If, from time immemorial, grassland has dominated in the polders, where cattle graze and milk and cheese are the staple products, on the higher ground the farmer possesses his land to plough and sow; there the harvest ripens in the fields and the orchards are heavy with fruit. It is noteworthy that in the lower regions hemmed in by the dykes the inhabitants are predominantly Calvinist, while south of the great rivers and in wide regions east of the IJsel the Catholic religion claims the majority. These older regions, backward and neglected during the seventeenth and eighteenth centuries, were also the first to become industrialised during the nineteenth.

The Netherlands has been able to profit by its favourable position at the junction of many roads in the heart of western Europe. Here the great rivers flow into the North Sea. Here, in the course of history, only one important opponent was able to arouse Dutch rivalryEngland, the other great sea power of the northwest. It was of the utmost importance for Dutch culture that trade routes are nearly always channels of culture.

The Dutch land is one of contradictions: the marl rocks of south Limburg are as much part of the landscape as the polders and tulip fields of the province of Holland, and the same is true of the heaths of Drente and the Veluwe, of the Achterhoek, of the dignified Sticht, of the charming landscape of Twente, and of thickly wooded Brabant. And are not the inhabitants as varied as the regions themselves?

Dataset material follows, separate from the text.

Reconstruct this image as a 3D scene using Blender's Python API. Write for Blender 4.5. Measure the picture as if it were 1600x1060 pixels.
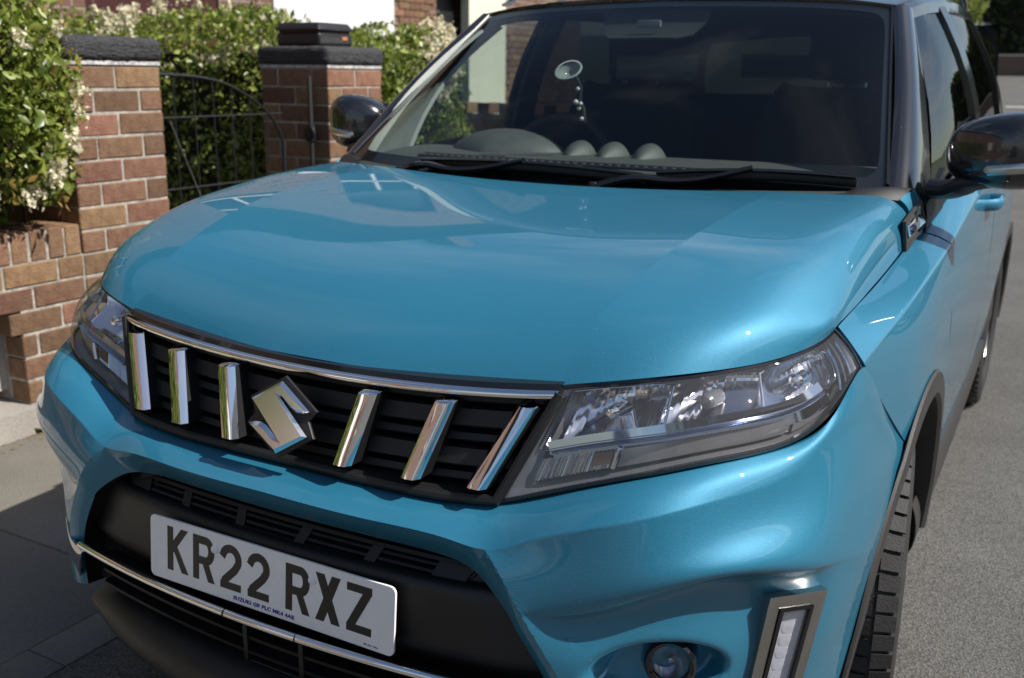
import bpy, bmesh, math, random
import numpy as np
from mathutils import Vector, Matrix

# ------------------------------------------------------------------ camera, sky, sun, exposure
scene = bpy.context.scene
for o in list(bpy.data.objects):
    bpy.data.objects.remove(o, do_unlink=True)
COL = scene.collection
PI = math.pi
rng = random.Random(11)
NR = np.random.RandomState(11)

CAM_POS = (1.0701, -1.1613, 1.3212)
CAM_R = (0.87171243, 0.48989696, 0.01088126)
CAM_U = (-0.13407465, 0.21709353, 0.96689937)
CAM_F = (-0.47131881, 0.8443171, -0.25492589)
cam_d = bpy.data.cameras.new('camera')
cam = bpy.data.objects.new('camera', cam_d)
COL.objects.link(cam)
m = Matrix.Identity(4)
for i in range(3):
    m[i][0] = CAM_R[i]; m[i][1] = CAM_U[i]; m[i][2] = -CAM_F[i]; m[i][3] = CAM_POS[i]
cam.matrix_world = m
cam_d.sensor_width = 36.0
cam_d.lens = 1573.477 * 36.0 / 1600.0
cam_d.clip_start = 0.05
cam_d.clip_end = 2000
cam_d.dof.use_dof = True
cam_d.dof.focus_distance = 1.55
cam_d.dof.aperture_fstop = 6.0
scene.camera = cam

SUN_DIR = Vector((0.90, 0.18, 1.0)).normalized()      # towards the sun
SUN_EL = math.asin(SUN_DIR.z)
SUN_AZ = math.atan2(SUN_DIR.x, SUN_DIR.y)
sd = bpy.data.lights.new('sun', 'SUN')
sd.energy = 5.0
sd.angle = math.radians(0.5)
sd.color = (1.0, 0.95, 0.88)
so = bpy.data.objects.new('sun', sd)
COL.objects.link(so)
so.rotation_euler = SUN_DIR.to_track_quat('Z', 'Y').to_euler()

world = bpy.data.worlds.new('World')
scene.world = world
world.use_nodes = True
wn = world.node_tree.nodes; wl = world.node_tree.links
wn.clear()
w_out = wn.new('ShaderNodeOutputWorld')
w_bg = wn.new('ShaderNodeBackground')
w_bg.inputs['Strength'].default_value = 0.082
w_sky = wn.new('ShaderNodeTexSky')
w_sky.sky_type = 'NISHITA'
w_sky.sun_disc = False
w_sky.sun_elevation = SUN_EL
w_sky.sun_rotation = SUN_AZ
w_sky.air_density = 1.0
w_sky.dust_density = 0.8
# scattered fair-weather cloud, even over the whole dome
w_tc = wn.new('ShaderNodeTexCoord')
w_sep = wn.new('ShaderNodeSeparateXYZ')
w_add = wn.new('ShaderNodeMath'); w_add.operation = 'ADD'; w_add.inputs[1].default_value = 0.18
w_mx = wn.new('ShaderNodeMath'); w_mx.operation = 'MAXIMUM'; w_mx.inputs[1].default_value = 0.05
w_div = wn.new('ShaderNodeVectorMath'); w_div.operation = 'DIVIDE'
w_cmb = wn.new('ShaderNodeCombineXYZ')
w_no = wn.new('ShaderNodeTexNoise')
w_no.inputs['Scale'].default_value = 1.5
w_no.inputs['Detail'].default_value = 9.0
w_no.inputs['Roughness'].default_value = 0.58
w_no.inputs['Distortion'].default_value = 0.35
w_rmp = wn.new('ShaderNodeValToRGB')
w_rmp.color_ramp.elements[0].position = 0.49
w_rmp.color_ramp.elements[1].position = 0.78
w_mix = wn.new('ShaderNodeMix'); w_mix.data_type = 'RGBA'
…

The Frisian has a completely different disposition from the native of Gelderland, who in his turn differs from the Limburger with his Latin cast of mind. The man of Holland is not the same as the man of Brabant, and the Zeelander is not at all the same as the Hollander. Yet despite these many differences and various contrasts it is still the essential harmony which, in the words of the motto of the old Republic-concordia res parvae crescunt-renders the little great.

The Netherlands is one of the most densely populated areas in Europe. Upon a land-territory of about 13,507 square miles there live fully 11,000,000 people. This gives rise to serious problems, not only for the population, large numbers of which are compelled to seek their welfare abroad, but also in respect of the beauty of the landscape, which is menaced both by the increased housing construction and by intensive industrialisation.

It is thus by no means surprising that this country retains only a few unspoiled natural reserves which might give some clue to the original state of the land. The few that remain have already become for the most part recreation areas for the steadily increasing population, and it is obvious that this fate is hardly conducive to their survival.